Everything from the first line to the line containing "so.location = (0, 0, 500)" is to be repeated exactly; nothing past it.

----------

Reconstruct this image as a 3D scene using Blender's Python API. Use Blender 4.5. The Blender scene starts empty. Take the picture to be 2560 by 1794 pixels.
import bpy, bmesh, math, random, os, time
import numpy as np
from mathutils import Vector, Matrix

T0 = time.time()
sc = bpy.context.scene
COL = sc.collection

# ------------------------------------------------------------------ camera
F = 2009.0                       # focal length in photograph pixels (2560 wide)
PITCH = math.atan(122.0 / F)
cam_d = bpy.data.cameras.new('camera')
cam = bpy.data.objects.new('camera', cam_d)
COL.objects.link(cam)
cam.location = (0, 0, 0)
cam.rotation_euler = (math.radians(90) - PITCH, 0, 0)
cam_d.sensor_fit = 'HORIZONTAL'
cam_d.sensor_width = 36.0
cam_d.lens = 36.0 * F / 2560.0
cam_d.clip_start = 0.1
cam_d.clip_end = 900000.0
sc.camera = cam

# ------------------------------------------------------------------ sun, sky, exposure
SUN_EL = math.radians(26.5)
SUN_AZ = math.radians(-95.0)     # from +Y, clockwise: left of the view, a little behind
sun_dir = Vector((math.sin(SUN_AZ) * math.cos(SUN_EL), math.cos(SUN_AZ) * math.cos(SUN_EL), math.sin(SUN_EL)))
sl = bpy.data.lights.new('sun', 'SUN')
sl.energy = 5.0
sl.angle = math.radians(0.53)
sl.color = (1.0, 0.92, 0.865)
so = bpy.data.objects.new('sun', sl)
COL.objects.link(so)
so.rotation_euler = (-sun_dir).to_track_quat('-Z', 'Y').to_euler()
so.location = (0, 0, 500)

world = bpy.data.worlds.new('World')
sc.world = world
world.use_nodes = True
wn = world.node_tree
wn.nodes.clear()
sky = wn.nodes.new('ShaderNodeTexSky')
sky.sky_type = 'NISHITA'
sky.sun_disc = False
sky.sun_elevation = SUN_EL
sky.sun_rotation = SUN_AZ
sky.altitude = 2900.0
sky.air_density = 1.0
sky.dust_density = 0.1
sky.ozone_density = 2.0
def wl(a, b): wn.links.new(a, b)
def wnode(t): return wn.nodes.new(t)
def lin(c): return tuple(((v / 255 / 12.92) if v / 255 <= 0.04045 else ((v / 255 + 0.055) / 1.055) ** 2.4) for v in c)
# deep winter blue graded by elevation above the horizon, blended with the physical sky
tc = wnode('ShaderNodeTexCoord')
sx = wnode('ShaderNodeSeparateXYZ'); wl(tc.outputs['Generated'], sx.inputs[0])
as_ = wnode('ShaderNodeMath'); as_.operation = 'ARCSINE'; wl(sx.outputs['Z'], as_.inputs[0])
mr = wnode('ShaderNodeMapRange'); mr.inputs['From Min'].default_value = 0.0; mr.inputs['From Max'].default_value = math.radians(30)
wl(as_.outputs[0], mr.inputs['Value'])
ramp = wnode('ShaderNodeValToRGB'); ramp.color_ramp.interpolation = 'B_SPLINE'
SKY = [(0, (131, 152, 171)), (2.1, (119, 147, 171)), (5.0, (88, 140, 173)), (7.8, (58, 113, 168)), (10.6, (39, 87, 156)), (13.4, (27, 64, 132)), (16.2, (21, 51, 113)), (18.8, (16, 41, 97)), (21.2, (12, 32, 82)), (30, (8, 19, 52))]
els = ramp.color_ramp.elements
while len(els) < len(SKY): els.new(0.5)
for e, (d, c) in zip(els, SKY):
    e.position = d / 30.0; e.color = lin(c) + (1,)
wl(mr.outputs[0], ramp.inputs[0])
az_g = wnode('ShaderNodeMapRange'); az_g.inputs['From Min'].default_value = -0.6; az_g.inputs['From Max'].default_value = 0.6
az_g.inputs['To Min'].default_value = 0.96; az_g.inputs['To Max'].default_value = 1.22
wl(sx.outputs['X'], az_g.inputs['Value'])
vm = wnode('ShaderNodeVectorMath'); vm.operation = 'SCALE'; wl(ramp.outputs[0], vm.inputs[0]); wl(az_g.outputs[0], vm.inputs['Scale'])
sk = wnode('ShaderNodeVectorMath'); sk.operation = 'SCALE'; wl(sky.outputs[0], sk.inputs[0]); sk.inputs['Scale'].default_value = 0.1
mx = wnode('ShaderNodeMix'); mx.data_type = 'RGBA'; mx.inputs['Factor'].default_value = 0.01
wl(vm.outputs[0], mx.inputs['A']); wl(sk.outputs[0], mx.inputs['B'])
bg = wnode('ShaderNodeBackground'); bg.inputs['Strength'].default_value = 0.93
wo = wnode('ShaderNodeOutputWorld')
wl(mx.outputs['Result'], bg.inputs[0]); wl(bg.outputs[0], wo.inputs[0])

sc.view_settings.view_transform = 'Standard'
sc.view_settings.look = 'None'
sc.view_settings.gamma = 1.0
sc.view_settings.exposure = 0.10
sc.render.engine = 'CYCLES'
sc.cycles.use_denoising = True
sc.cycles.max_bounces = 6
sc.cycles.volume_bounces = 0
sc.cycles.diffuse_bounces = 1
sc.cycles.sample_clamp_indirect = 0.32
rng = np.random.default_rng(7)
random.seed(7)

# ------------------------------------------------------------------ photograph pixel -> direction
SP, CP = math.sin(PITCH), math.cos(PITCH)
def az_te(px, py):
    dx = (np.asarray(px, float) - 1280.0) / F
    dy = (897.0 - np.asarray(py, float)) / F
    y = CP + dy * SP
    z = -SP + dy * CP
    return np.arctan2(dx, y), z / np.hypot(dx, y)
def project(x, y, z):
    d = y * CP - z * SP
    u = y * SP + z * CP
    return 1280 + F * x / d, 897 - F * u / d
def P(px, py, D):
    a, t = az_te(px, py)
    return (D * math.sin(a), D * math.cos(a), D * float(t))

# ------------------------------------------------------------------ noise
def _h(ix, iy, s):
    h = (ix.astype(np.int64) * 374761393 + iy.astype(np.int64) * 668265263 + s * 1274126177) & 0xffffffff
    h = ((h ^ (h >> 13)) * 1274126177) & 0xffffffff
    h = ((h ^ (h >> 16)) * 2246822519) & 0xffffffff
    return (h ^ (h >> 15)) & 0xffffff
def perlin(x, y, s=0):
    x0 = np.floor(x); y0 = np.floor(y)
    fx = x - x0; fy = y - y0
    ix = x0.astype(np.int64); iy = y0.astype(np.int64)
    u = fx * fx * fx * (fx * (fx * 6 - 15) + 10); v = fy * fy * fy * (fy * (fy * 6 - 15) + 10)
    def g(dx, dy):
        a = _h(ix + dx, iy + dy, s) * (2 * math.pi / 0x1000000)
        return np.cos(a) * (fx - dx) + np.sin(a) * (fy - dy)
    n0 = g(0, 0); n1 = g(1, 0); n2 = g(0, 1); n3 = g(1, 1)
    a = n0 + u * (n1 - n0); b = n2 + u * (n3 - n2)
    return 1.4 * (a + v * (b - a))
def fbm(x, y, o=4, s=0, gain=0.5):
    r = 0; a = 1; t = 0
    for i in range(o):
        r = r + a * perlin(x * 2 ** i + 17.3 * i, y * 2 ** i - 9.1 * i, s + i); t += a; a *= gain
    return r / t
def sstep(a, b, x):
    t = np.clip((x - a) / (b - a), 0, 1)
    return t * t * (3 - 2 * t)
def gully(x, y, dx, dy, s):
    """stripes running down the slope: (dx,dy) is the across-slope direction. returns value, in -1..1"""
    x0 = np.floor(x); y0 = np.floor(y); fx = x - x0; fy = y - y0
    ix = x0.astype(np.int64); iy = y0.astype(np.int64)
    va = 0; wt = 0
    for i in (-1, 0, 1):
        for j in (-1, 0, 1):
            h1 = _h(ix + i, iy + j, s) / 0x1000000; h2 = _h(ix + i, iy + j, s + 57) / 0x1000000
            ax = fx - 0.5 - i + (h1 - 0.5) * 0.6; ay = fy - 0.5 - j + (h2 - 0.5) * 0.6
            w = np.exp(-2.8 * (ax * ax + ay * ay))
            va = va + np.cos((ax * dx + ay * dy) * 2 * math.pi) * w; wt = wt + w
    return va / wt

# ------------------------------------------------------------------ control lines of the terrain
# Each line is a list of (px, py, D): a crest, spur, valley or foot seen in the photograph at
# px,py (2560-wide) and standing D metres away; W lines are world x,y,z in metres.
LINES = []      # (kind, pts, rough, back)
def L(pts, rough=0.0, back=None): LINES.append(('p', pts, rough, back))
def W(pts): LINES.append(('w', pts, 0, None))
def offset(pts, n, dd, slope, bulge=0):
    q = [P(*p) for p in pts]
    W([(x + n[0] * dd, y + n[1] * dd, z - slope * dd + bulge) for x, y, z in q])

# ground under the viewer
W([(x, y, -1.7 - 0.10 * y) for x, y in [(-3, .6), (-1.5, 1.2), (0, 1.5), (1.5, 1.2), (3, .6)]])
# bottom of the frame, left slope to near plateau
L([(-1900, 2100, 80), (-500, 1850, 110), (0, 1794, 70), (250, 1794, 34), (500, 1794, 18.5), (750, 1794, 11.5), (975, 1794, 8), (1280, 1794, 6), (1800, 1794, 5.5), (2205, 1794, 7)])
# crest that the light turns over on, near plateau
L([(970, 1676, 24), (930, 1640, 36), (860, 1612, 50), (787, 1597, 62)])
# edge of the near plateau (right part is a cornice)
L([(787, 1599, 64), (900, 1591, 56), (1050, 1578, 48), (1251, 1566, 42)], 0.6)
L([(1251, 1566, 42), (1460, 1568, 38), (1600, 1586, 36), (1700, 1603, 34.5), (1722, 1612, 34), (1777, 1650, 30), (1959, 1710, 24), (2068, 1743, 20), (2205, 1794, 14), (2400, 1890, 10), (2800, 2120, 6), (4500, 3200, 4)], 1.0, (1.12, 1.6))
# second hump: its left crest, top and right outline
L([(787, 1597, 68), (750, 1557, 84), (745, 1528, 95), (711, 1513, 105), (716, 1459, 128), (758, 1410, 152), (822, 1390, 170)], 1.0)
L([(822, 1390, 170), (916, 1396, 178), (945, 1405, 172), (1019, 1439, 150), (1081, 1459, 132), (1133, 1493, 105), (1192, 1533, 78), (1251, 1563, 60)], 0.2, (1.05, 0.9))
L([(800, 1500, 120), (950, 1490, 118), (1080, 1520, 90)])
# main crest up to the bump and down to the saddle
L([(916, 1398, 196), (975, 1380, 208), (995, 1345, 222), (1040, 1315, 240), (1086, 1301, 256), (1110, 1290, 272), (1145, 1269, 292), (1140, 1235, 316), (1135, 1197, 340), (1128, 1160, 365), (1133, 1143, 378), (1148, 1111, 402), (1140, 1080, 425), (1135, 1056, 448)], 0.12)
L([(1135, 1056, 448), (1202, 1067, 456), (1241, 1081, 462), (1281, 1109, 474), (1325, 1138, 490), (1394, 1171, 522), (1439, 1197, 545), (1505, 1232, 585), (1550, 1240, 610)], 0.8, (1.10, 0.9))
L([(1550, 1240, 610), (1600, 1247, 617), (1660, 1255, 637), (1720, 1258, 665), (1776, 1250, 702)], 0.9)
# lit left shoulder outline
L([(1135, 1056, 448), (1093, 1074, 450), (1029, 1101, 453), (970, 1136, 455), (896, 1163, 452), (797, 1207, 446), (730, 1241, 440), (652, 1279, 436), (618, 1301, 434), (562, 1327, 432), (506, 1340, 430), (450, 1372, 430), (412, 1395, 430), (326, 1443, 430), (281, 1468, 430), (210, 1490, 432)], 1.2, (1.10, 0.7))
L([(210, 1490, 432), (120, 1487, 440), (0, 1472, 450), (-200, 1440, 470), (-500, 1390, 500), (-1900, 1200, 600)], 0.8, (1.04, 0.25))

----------

Completed task.
Reconstruct this image as a 3D scene using Blender's Python API. Use Blender 4.5. The Blender scene starts empty. Take the picture to be 2560 by 1794 pixels.
import bpy, bmesh, math, random, os, time
import numpy as np
from mathutils import Vector, Matrix

T0 = time.time()
sc = bpy.context.scene
COL = sc.collection

# ------------------------------------------------------------------ camera
F = 2009.0                       # focal length in photograph pixels (2560 wide)
PITCH = math.atan(122.0 / F)
cam_d = bpy.data.cameras.new('camera')
cam = bpy.data.objects.new('camera', cam_d)
COL.objects.link(cam)
cam.location = (0, 0, 0)
cam.rotation_euler = (math.radians(90) - PITCH, 0, 0)
cam_d.sensor_fit = 'HORIZONTAL'
cam_d.sensor_width = 36.0
cam_d.lens = 36.0 * F / 2560.0
cam_d.clip_start = 0.1
cam_d.clip_end = 900000.0
sc.camera = cam

# ------------------------------------------------------------------ sun, sky, exposure
SUN_EL = math.radians(26.5)
SUN_AZ = math.radians(-95.0)     # from +Y, clockwise: left of the view, a little behind
sun_dir = Vector((math.sin(SUN_AZ) * math.cos(SUN_EL), math.cos(SUN_AZ) * math.cos(SUN_EL), math.sin(SUN_EL)))
sl = bpy.data.lights.new('sun', 'SUN')
sl.energy = 5.0
sl.angle = math.radians(0.53)
sl.color = (1.0, 0.92, 0.865)
so = bpy.data.objects.new('sun', sl)
COL.objects.link(so)
so.rotation_euler = (-sun_dir).to_track_quat('-Z', 'Y').to_euler()
so.location = (0, 0, 500)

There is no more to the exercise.